Hiç korkmadan ve çekinmeden…
Cumhurbaşkanı Erdoğan’ın 24 Temmuz tarihinde Kıbrıs müzakerelerinin başlaması
ile ilgili yaptığı açıklamasının özünü teşkil eden "Kıbrıs Adası'nın kalıcı ve adil bir
barışa kavuşması için elimizi taşın altına koymaktan çekinmeyiz. Bu konudaki
samimiyetimizi Annan Planı dahil, şimdiye kadarki tüm süreçlerde gösterdik,
gerekirse yine gösteririz. Ancak, bunun için karşımızdakilerin de dayatmalarda ısrar
etmek yerine sahadaki durumu kabullenmesi gerektiği açıktır.” sözlerini çok iyi
anlamak ve değerlendirmek gerekiyor.
Burada Cumhurbaşkanı Erdoğan “Bizim şartlarımızı kabul ederseniz, eşit ve egemen,
uluslararası tanınmış iki devletli çözümü kabul ederseniz, Annan Planında
gösterdiğimiz samimiyetin benzerini bu yeni süreçte de gösterir, hakça bir çözüm için
masaya otururuz” diyor aslında. Tabi bunu anlamak için art niyetli olmamak ve Kıbrıs
sorununun çözüm tarihçesini çok iyi bilmek gerek. Aksi olunca, birçok siyasinin
yaptığı gibi akıl yolu yerine duygularına kapılıp farklı bir yola girmeleri ve sonucunda
da “yanlış anlama ve değerlendirme” çukuruna düşmeleri mümkün. Ki bilindiği üzere
dış politika, duyguların değil akılcı yolun kazandığı bir strateji harekatı.
Türkiye’nin, İsveç’in NATO’ya katılımı ile ilgili masaya koyduğu bir dizi koşul
sonrasında ABD’nin baskısı ile Avrupa Birliği’nin, Türkiye’nin AB’ye katılımı ile ilgili
müzakerelerinin tekrardan başlaması ve uyum sürecinin gözden geçirilmesi
konusunda yaptığı açıklamalar, Türkiye’nin yeni dış politikasının ne denli yaptırım
gücü içerdiğinin en güzel örneği. Türkiye, İsveç’in NATO’ya katılımı sürecini, sadece
kendinin tasarladığı anahtarlarla, kilitli iki kapının açılmasına bağladı dahiyane bir
strateji ile. Kilitli olan ikinci kapı TBMM.
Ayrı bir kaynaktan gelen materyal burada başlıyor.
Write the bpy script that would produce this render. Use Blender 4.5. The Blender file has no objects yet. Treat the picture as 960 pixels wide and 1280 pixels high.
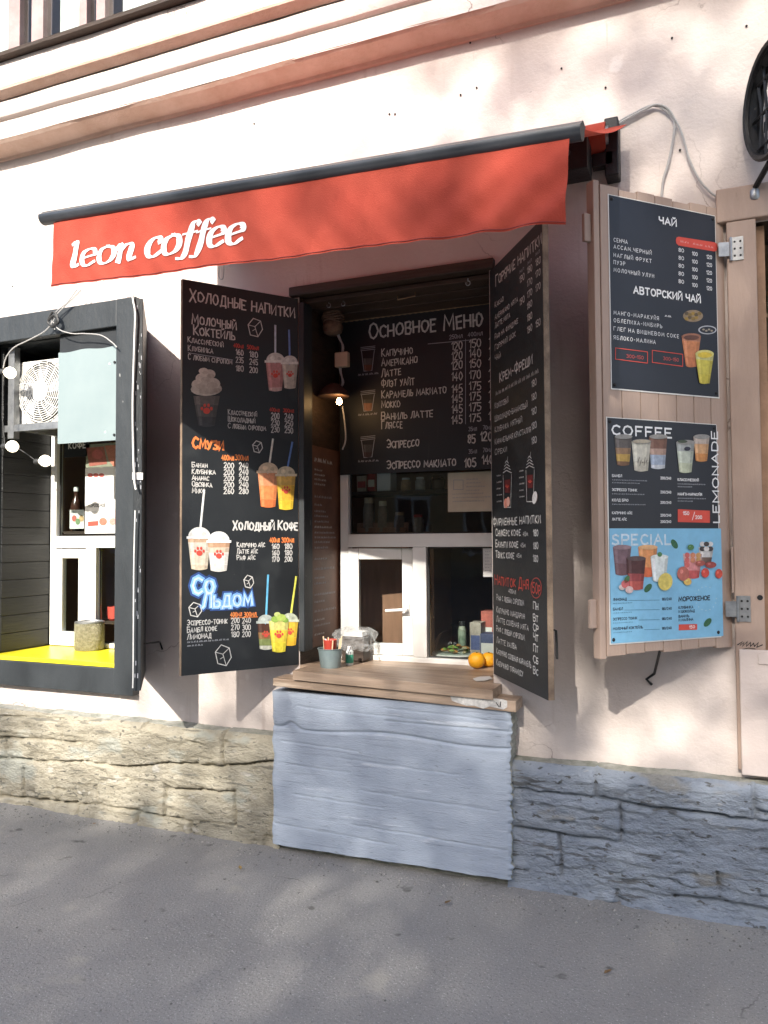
import bpy, bmesh, math, random
import numpy as np
from mathutils import Vector, Matrix

random.seed(7)
rng = np.random.default_rng(7)
S = bpy.context.scene
COL = S.collection

# ------------------------------------------------------------------ camera
F_PX, PW, PH = 980.0, 960.0, 1280.0
CAM = np.array([0.0, -3.61, 1.55])
_yaw, _pit, _rol = math.radians(22.5), math.atan(36 / F_PX), math.radians(0.34)
_F = np.array([-math.sin(_yaw) * math.cos(_pit), math.cos(_yaw) * math.cos(_pit), math.sin(_pit)])
_R0 = np.array([math.cos(_yaw), math.sin(_yaw), 0.0])
_U0 = np.cross(_R0, _F)
_R = _R0 * math.cos(_rol) - _U0 * math.sin(_rol)
_U = np.cross(_R, _F)
cd = bpy.data.cameras.new('camera')
cd.sensor_fit = 'VERTICAL'
cd.sensor_height = 32.0
cd.lens = 32.0 * F_PX / PH
cd.clip_start, cd.clip_end = 0.05, 600
cam = bpy.data.objects.new('camera', cd)
COL.objects.link(cam)
m = Matrix.Identity(4)
for i in range(3):
    m[i][0], m[i][1], m[i][2], m[i][3] = _R[i], _U[i], -_F[i], CAM[i]
cam.matrix_world = m
S.camera = cam

# ------------------------------------------------------------------ light
SUN_EL = math.radians(32.8)
TS = math.tan(SUN_EL)
w = bpy.data.worlds.new('World')
S.world = w
w.use_nodes = True
nt = w.node_tree
bg = nt.nodes['Background']
sky = nt.nodes.new('ShaderNodeTexSky')
sky.sky_type = 'NISHITA'
sky.sun_disc = False
sky.sun_elevation = SUN_EL
sky.sun_rotation = math.radians(180)
sky.air_density = 1.0
sky.dust_density = 2.2
sky.ozone_density = 0.6
bg.inputs['Strength'].default_value = 0.15
nt.links.new(sky.outputs[0], bg.inputs['Color'])
sd = bpy.data.lights.new('sun', 'SUN')
sd.energy = 3.9
sd.angle = math.radians(0.6)
sd.color = (1.0, 0.94, 0.85)
sun = bpy.data.objects.new('sun', sd)
COL.objects.link(sun)
sun.rotation_euler = (math.radians(90) - SUN_EL, 0, 0)
sun.location = (0, -20, 14)
# light travels along local -Z: rotate so it goes towards +Y and down
sun.rotation_euler = (math.pi / 2 - SUN_EL, 0, 0)
S.view_settings.view_transform = 'Standard'
S.view_settings.look = 'None'
S.view_settings.exposure = 1.3
S.view_settings.gamma = 1.0
S.render.engine = 'CYCLES'
S.cycles.use_denoising = True
S.cycles.max_bounces = 8
S.cycles.transparent_max_bounces = 16
S.cycles.caustics_reflective = False
S.cycles.caustics_refractive = False
S.cycles.sample_clamp_indirect = 6.0


# ------------------------------------------------------------------ pixel of the photo -> point on a real plane
def ray(u, v):
    return _F + _R * ((u - 480) / F_PX) + _U * ((640 - v) / F_PX)


def at(u, v, Y=0.0):
    d = ray(u, v)
    t = (Y - CAM[1]) / d[1]
    return CAM + t * d


def at_plane(u, v, O, N):
    d = ray(u, v)
    t = ((np.asarray(O) - CAM) @ N) / (d @ N)
    return CAM + t * d


def at_z(u, v, z):
    d = ray(u, v)
    t = (z - CAM[2]) / d[2]
    return CAM + t * d


# ------------------------------------------------------------------ materials
MATS = {}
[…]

Bu kapıyı açmanın koşulları içinde; ABD’nin F-16’ların yeni yazılımlarının Türkiye’ye
verilmesi ve F-35 programından Türkiye’nin çıkarılması kararının gözden geçirilmesi
var, AB’nin, Türkiye-AB Katılım müzakerelerini başlatması ve Gümrük Birliği ile Vize
muafiyetini gözden geçirmesi var, Kıbrıs Müzakerelerinin başlaması için eşit ve
egemen, uluslararası tanınmış iki devletli çözüm mantığının kabul edilmesi var.
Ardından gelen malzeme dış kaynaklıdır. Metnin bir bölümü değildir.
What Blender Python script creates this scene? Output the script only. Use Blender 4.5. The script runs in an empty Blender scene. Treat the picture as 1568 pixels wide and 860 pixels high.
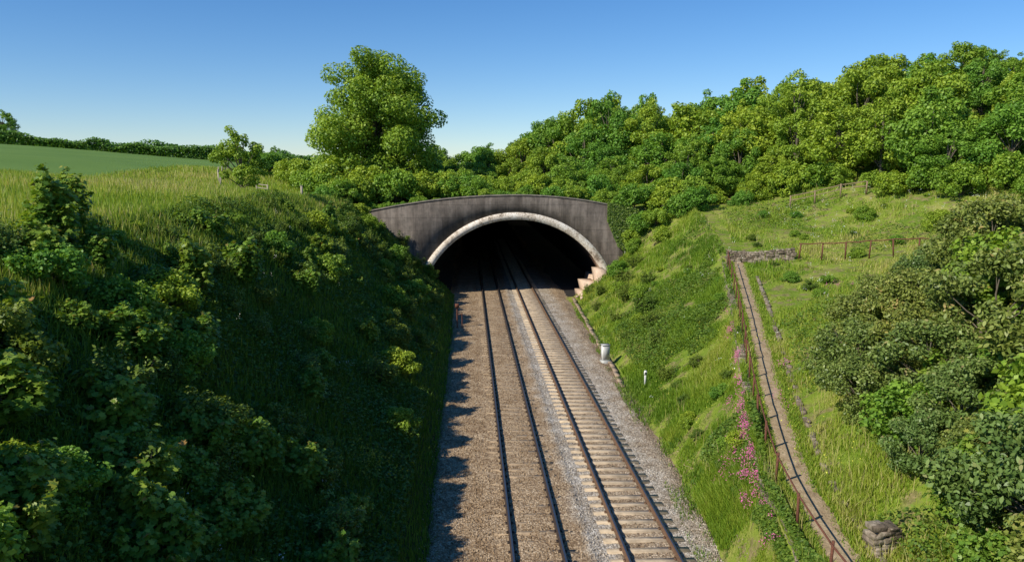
import bpy, math, numpy as np
from mathutils import Vector
R0=np.random.default_rng(7)
scene=bpy.context.scene
COL=scene.collection

# ---------------------------------------------------------------- helpers
def mesh_np(name,V,faces_list,mats,attr=None,smooth=False):
    """faces_list: list of (array[n,k], material_index)"""
    me=bpy.data.meshes.new(name)
    V=np.asarray(V,dtype=np.float32)
    me.vertices.add(len(V)); me.vertices.foreach_set("co",V.ravel())
    loops=[];starts=[];mi=[];pos=0
    for F,m in faces_list:
        F=np.asarray(F,dtype=np.int32)
        if len(F)==0: continue
        n,k=F.shape
        loops.append(F.ravel()); starts.append(pos+np.arange(n)*k); mi.append(np.full(n,m)); pos+=n*k
    loops=np.concatenate(loops).astype(np.int32);starts=np.concatenate(starts).astype(np.int32);mi=np.concatenate(mi).astype(np.int32)
    me.loops.add(len(loops)); me.loops.foreach_set("vertex_index",loops)
    me.polygons.add(len(starts)); me.polygons.foreach_set("loop_start",starts)
    me.polygons.foreach_set("material_index",mi)
    if smooth: me.polygons.foreach_set("use_smooth",np.ones(len(starts),dtype=bool))
    for m in mats: me.materials.append(m)
    if attr is not None:
        a=me.attributes.new("v",'FLOAT','POINT'); a.data.foreach_set("value",np.asarray(attr,dtype=np.float32))
    me.update(calc_edges=True); me.validate()
    return me
def obj(name,me,loc=(0,0,0),rot=(0,0,0),sc=(1,1,1),parent=None):
    o=bpy.data.objects.new(name,me); o.location=loc; o.rotation_euler=rot
    o.scale=sc; COL.objects.link(o)
    if parent: o.parent=parent
    return o
def empty(name):
    o=bpy.data.objects.new(name,None); COL.objects.link(o); return o
class MB:
    """mesh builder for boxes / tubes"""
    def __init__(s): s.V=[];s.Q=[];s.n=0
    def add(s,V,Q,m=0):
        V=np.asarray(V,float); s.V.append(V); s.Q.append((np.asarray(Q)+s.n,m)); s.n+=len(V)
    def box(s,c,d,m=0,rz=0,tilt=(0,0)):
        x,y,z=[k/2 for k in d]
        P=np.array([[-x,-y,-z],[x,-y,-z],[x,y,-z],[-x,y,-z],[-x,-y,z],[x,-y,z],[x,y,z],[-x,y,z]])
        P[4:,0]+=tilt[0];P[4:,1]+=tilt[1]
        ca,sa=math.cos(rz),math.sin(rz)
        P=np.c_[P[:,0]*ca-P[:,1]*sa,P[:,0]*sa+P[:,1]*ca,P[:,2]]+np.array(c)
        s.add(P,[[0,3,2,1],[4,5,6,7],[0,1,5,4],[1,2,6,5],[2,3,7,6],[3,0,4,7]],m)
    def tube(s,pts,rad,k=6,m=0):
        pts=np.asarray(pts,float);rings=[]
        for i,p in enumerate(pts):
            d=pts[min(i+1,len(pts)-1)]-pts[max(i-1,0)]; d=d/(np.linalg.norm(d)+1e-9)
            a=np.cross(d,[0.31,0.95,0.05]); a/=np.linalg.norm(a)+1e-9; b=np.cross(d,a)
            t=np.arange(k)*2*math.pi/k
            rings.append(p+rad[i]*(np.cos(t)[:,None]*a+np.sin(t)[:,None]*b))
        V=np.concatenate(rings);Q=[]
        for i in range(len(pts)-1):
            for j in range(k): Q.append([i*k+j,i*k+(j+1)%k,(i+1)*k+(j+1)%k,(i+1)*k+j])
        s.add(V,Q,m)
    def mesh(s,name,mats,bevel=0): return mesh_np(name,np.concatenate(s.V),s.Q,mats)
def smooth(t,a,b):
    u=np.clip((t-a)/(b-a),0,1); return u*u*(3-2*u)
_ph=R0.uniform(0,6.28,(12,2)); _fr=R0.normal(0,1,(12,2))
def noise(x,y,s=1.0):
    r=0
    for i in range(12):
        f=(0.35+0.22*i)/s
        d=_fr[i]/np.linalg.norm(_fr[i])
        r=r+np.sin((x*d[0]+y*d[1])*f+_ph[i,0])/(1+0.4*i)
    return r/2.6

# ---------------------------------------------------------------- terrain
YW=[-60,10,17,20.5,26,38,50,60,71,400]
def Xw(y): return np.interp(y,YW,[7.7,7.8,8.0,8.35,9.8,13.4,16.7,18.8,20,22])
def Zw(y): return np.interp(y,YW,[1.2,1.6,1.95,2.44,3.0,4.0,5.2,6.5,8.3,9.5])
def toeR(y): return np.interp(y,[0,17,30,70],[6.9,7.05,8.1,9.7])
PORT=71.0
def topc(x): return 8.95-0.0089*(x-4.3)**2*np.where(x>4.3,1.35,.9)
def h(x,y):
    x=np.asarray(x,float);y=np.asarray(y,float)
    x,y=np.broadcast_arrays(x,y)
    n1=noise(x,y,1.6); n2=noise(x+31,y-17,6)
    tl=-1.2+0*y; xc=np.interp(y,[0,60,71],[-12.6,-12.2,-10.3]); zc=np.interp(y,[0,50,66,71,74,100],[9.2,9.5,8.6,7.8,8.0,9.3])
    t=np.clip((tl-x)/(tl-xc),0,1)
    zl=zc*(t-0.05*np.sin(t*2*math.pi)) + n1*0.28*np.sin(t*math.pi)
    dx=np.maximum(xc-x,0); dd=np.minimum(dx,120)+0.15*np.maximum(dx-120,0)
    zl=np.where(x<xc, zc+0.08*dd+0.12*n1*smooth(dx,0,2)*(1-smooth(dx,20,30))+0.5*n2*smooth(dx,40,120), zl)
    # right
    tr=toeR(y); xw=Xw(y); zw=Zw(y)
    t=np.clip((x-tr)/(xw-0.25-tr),0,1)
    drop=0.55*(1-smooth(y,50,60))
    zf=(zw-drop)*(0.75*t+0.25*t*t)+n1*0.24*np.sin(t*math.pi)
    wallup=smooth(y,66.2,71.2)*smooth(x,14.0,17.0)
    backm=np.interp(x,[-10,4.3,13,20],[7.2,8.4,7.3,8.2])
    zf=zf*(1-wallup)+np.maximum(zf,backm)*wallup
    d=np.maximum(x-xw-1.75,0)
    near=1-smooth(y,26,42)
    bank=(0.16*d)*(1-near)+near*(0.55*np.minimum(d,7)+0.12*np.maximum(d-7,0))
    bank=np.minimum(bank,9)
    hill=np.minimum(0.24*np.maximum(x-27,0),7)*smooth(y,40,68)
    zr=zw+bank+hill+n1*0.22*smooth(d,0,2)+0.4*n2*smooth(d,4,12)
    front=np.where(x<tl,zl,np.where(x<tr,-0.42,np.where(x<xw-.2,zf,zr)))
    front=np.where((x>=tl)&(x<tr),-0.42,front-0.42*(x<tl)*(1-np.clip((tl-x),0,1))-0.42*(x>tr)*(1-np.clip(x-tr,0,1)))
    up=smooth(y,72,84)
    M=backm+up*np.interp(x,[-10,4.3,13,20],[1.4,0.5,1.4,.6])+0.1*n1*up
    back=np.where(x<-10.3,zl,np.where(x<20,M,zr))
    return np.where(y>71.3,back,front)
def seg(a,b,s): return np.arange(a,b,s)
xs=np.concatenate([[-1500,-1000,-700,-500,-400,-320,-260,-210,-170],seg(-140,-60,8),seg(-60,-14,1.2),seg(-14,24,.4),seg(24,60,1.2),seg(60,140,8),[140,180,240,320,450,700,1000,1500]])
ys=np.concatenate([seg(-60,0,6),seg(0,71,.5),[71.15,71.45],seg(72,110,.8),seg(110,200,6),[200,220,250,300,360,440,560,700,900,1200,1700,2400]])
X,Y=np.meshgrid(xs,ys); Z=h(X,Y)
nx,ny=len(xs),len(ys)
I=np.arange(nx*ny).reshape(ny,nx)
Q=np.stack([I[:-1,:-1],I[:-1,1:],I[1:,1:],I[1:,:-1]],-1)
row=np.searchsorted(ys,71.15)
keep=np.ones(Q.shape[:2],bool)
xm=(xs[:-1]+xs[1:])/2
keep[row,(xm>-9.6)&(xm<14.3)]=False
Q=Q[keep]

# ---------------------------------------------------------------- materials
def newmat(name):
    m=bpy.data.materials.new(name); m.use_nodes=True; nt=m.node_tree
    b=nt.nodes['Principled BSDF']; return m,nt,b
def N(nt,t,**k):
    n=nt.nodes.new(t)
    for a,v in k.items():
        if a in('operation','blend_type','data_type','attribute_name','feature','mode','noise_dimensions'): setattr(n,a,v)
        else: n.inputs[a].default_value=v
    return n
def ramp(nt,src,stops,interp='LINEAR'):
    r=nt.nodes.new('ShaderNodeValToRGB'); cr=r.color_ramp; cr.interpolation=interp
    while len(cr.elements)<len(stops): cr.elements.new(0.5)
    for e,(p,c) in zip(cr.elements,stops):
        e.position=p; e.color=(*c,1) if len(c)==3 else c
    nt.links.new(src,r.inputs[0]); return r.outputs[0]
def mix(nt,f,a,b,bt='MIX'):
    n=nt.nodes.new('ShaderNodeMix'); n.data_type='RGBA'; n.blend_type=bt
    for s,v in((n.inputs[0],f),(n.inputs[6],a),(n.inputs[7],b)):
        if isinstance(v,bpy.types.NodeSocket): nt.links.new(v,s)
        elif isinstance(v,(int,float)): s.default_value=v
        else: s.default_value=(*v,1)
    return n.outputs[2]
def pos(nt): return nt.nodes.new('ShaderNodeNewGeometry').outputs['Position']
def noi(nt,vec,scale,detail=4,rough=.6):
    n=N(nt,'ShaderNodeTexNoise',Scale=scale,Detail=detail,Roughness=rough)
    nt.links.new(vec,n.inputs['Vector']); return n.outputs['Fac']
def bump(nt,b,hgt,strength=.5,dist=.05):
    n=N(nt,'ShaderNodeBump',Strength=strength,Distance=dist)
    nt.links.new(hgt,n.inputs['Height']); nt.links.new(n.outputs[0],b.inputs['Normal'])
def math_(nt,op,a,b=0.0,c=None):
    n=nt.nodes.new('ShaderNodeMath'); n.operation=op
    for i,v in enumerate((a,b) if c is None else (a,b,c)):
        if isinstance(v,bpy.types.NodeSocket): nt.links.new(v,n.inputs[i])
        else: n.inputs[i].default_value=v
    return n.outputs[0]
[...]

Dolayısıyla top Türkiye’nin elinden çıkmış, ABD, NATO ve AB’nin kucağına düşmüş
durumda.
Son günlerde okuduklarıma göre Batı dünyasındaki genel kanı, Cumhurbaşkanı
Erdoğan'ın, Türkiye-AB Müzakerelerinin başlayabilmesi, Kıbrıs Müzakerelerinin
önünün açılabilmesi ve İsveç'in NATO'ya katılımına Türkiye'nin "ONAY" verebilmesi
için AB'yi ve endirekt olarak ABD'yi fena halde köşeye sıkıştırdığı şeklinde.
Bunları ben söylemiyorum. ABD’nin ve AB’nin önde gelen düşünce kuruluşlarının
siyasi strateji yazarları söylüyor ve yazıyor.